The different censuses of the people furnished by the ancient historians have been explained in different manners. Did the numbers given designate all the citizens, or only the heads of families, or those who had attained the age of puberty? In my opinion, these numbers in Livy, Dionysius of Halicarnassus, and Plutarch, applied to all the men in a condition to carry arms, that is, according to the organisation of Servius Tullius, to those from seventeen to sixty years old. This category formed, in fact, the true Roman citizens. Under seventeen, they were too young to count in the State; above sixty, they were too old.

We know that the aged sexagenarians were called depontani , because they were forbidden the bridges over which they must go to the place of voting. (Festus, under the word sexagenarius , p. 834. – Cicero, Pro S. Roscio Amerino , 35.)

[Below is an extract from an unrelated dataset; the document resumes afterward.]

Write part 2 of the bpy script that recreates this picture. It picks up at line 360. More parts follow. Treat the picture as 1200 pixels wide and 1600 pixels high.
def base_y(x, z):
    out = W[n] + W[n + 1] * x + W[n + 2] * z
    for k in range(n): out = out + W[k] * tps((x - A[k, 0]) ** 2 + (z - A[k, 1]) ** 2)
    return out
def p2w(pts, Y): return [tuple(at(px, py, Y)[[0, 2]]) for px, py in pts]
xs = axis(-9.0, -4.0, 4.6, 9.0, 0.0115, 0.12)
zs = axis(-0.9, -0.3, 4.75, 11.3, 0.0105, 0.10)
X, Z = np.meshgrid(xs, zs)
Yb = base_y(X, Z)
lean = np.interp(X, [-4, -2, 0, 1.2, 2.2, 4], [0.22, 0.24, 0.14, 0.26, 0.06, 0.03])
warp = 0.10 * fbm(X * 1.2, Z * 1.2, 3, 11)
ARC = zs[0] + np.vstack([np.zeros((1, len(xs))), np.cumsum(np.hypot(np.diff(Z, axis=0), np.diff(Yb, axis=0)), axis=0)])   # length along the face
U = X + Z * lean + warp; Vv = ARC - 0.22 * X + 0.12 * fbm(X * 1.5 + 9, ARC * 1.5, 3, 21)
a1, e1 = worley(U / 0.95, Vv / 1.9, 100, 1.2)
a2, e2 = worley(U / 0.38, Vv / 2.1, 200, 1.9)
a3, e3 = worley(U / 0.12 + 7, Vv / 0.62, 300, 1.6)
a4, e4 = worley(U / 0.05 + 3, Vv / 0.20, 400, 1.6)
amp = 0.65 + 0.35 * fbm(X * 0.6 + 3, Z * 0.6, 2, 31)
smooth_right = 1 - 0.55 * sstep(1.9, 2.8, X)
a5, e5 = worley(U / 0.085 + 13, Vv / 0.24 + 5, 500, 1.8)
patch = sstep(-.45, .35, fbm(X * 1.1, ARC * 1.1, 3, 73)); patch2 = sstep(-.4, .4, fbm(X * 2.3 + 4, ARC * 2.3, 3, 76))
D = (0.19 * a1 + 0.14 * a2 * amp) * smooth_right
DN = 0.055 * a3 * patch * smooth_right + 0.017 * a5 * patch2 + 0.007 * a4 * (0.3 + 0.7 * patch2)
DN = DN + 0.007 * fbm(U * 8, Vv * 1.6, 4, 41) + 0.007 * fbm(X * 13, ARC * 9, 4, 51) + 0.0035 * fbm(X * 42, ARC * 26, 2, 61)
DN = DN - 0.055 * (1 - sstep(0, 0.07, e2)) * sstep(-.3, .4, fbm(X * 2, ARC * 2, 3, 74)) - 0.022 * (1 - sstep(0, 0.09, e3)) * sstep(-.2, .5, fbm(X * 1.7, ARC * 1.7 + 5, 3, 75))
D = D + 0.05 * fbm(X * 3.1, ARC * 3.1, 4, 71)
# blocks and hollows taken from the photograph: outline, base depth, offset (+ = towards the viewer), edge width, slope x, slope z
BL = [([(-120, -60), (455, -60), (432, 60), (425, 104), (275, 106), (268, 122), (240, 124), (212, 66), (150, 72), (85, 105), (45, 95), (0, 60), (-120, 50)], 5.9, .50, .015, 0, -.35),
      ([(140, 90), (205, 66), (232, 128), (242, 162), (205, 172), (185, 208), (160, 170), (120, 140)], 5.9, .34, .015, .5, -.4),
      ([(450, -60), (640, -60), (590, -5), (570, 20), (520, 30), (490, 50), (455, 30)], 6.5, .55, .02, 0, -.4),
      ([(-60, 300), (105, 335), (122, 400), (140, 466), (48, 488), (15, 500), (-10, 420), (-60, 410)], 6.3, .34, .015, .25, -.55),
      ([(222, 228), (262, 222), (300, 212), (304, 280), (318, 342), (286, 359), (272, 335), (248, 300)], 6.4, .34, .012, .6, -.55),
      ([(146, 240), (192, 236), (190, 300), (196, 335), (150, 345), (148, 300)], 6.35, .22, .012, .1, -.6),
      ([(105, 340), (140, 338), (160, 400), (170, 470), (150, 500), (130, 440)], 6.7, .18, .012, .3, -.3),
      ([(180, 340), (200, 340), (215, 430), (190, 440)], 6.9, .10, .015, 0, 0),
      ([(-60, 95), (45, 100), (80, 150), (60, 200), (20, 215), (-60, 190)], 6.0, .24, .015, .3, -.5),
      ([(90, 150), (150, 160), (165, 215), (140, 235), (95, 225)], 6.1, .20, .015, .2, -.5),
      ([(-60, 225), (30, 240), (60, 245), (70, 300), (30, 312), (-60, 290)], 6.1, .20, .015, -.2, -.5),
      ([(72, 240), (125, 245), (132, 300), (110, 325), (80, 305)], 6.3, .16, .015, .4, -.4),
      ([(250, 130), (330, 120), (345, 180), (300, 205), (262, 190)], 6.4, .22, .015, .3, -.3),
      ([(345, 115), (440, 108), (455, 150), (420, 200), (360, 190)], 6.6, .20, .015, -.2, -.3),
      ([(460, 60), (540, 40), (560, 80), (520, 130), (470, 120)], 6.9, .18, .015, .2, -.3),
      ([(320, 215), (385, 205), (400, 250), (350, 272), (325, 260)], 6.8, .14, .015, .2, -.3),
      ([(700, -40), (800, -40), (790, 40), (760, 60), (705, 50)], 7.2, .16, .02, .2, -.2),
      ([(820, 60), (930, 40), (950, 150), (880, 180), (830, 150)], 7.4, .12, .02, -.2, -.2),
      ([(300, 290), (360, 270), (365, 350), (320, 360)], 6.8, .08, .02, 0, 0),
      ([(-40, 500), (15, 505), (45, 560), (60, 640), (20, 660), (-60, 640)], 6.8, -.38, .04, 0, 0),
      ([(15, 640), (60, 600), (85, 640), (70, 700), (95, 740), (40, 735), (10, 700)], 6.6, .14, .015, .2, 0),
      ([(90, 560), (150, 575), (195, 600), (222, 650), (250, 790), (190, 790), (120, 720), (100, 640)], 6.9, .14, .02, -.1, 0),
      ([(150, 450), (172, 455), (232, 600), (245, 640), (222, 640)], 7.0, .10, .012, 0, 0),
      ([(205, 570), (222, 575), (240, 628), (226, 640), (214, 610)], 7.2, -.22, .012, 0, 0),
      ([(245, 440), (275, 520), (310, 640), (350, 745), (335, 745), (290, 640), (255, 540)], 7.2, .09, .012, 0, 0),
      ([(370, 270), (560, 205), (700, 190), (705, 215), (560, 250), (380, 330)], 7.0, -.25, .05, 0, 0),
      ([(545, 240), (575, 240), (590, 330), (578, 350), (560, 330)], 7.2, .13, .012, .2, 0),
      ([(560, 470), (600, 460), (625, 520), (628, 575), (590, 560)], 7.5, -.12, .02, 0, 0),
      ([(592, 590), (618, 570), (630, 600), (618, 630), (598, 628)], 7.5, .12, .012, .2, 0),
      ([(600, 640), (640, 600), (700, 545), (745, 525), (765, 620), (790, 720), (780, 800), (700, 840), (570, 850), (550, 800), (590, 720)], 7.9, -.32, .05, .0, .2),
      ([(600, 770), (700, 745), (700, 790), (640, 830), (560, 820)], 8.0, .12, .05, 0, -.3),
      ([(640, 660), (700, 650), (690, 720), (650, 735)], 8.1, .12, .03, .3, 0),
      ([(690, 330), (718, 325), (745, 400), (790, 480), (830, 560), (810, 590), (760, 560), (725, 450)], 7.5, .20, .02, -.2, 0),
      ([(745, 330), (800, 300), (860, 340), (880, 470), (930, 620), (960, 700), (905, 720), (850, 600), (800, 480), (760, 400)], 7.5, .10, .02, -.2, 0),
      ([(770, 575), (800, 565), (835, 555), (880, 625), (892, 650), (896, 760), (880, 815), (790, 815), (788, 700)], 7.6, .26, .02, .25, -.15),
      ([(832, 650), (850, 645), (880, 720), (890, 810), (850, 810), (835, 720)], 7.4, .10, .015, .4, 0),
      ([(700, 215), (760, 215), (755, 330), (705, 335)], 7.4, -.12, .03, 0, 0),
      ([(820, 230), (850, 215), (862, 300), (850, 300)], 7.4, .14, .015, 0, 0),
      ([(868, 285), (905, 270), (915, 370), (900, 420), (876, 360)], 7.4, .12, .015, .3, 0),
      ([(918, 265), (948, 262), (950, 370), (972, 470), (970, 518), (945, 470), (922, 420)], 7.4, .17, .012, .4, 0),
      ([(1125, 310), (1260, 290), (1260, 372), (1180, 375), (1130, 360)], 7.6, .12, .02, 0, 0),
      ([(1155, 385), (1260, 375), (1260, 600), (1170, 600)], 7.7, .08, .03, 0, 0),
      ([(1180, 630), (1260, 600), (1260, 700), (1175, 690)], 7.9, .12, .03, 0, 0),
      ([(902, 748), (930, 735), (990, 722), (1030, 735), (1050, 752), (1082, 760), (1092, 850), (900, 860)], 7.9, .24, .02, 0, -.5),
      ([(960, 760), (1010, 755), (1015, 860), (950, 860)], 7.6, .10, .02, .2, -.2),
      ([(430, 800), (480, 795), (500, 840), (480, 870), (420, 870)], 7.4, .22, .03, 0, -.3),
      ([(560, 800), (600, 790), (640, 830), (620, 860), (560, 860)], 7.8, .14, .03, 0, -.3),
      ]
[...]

80,000 men in condition to carry arms represent, according to the statistics of the present time, fifty-five hundredths of the male part of the population, say 145,000 men, and for the two sexes, supposing them equal in number, 290,000 souls. In fact, in France, in a hundred inhabitants, there are 35 who have not passed the age of seventeen, 55 aged from seventeen to sixty years, and 10 of more than sixty.

In support of the above calculation, Dionysius of Halicarnassus relates that in the year 247 of Rome a subscription was made in honour of Horatius Cocles: 300,000 persons, men and women, gave the value of what each might expend in one day for his food. (V. 25.)

As to the number of slaves, we find in another passage of Dionysius of Halicarnassus (IX. 25) that the women, children, slaves, merchants, and artisans amounted to a number triple of that of the citizens.

If, then, the number of citizens in condition to carry arms was 80,000, and the rest of the population equalled three times that number, we should have for the total 4 x 80,000 = 320,000 souls. And, subtracting from this number the 290,000 obtained above, there would remain 30,000 for the slaves and artisans.

Whatever proportion we admit between these two last classes, the result will be that the slaves were at that period not numerous.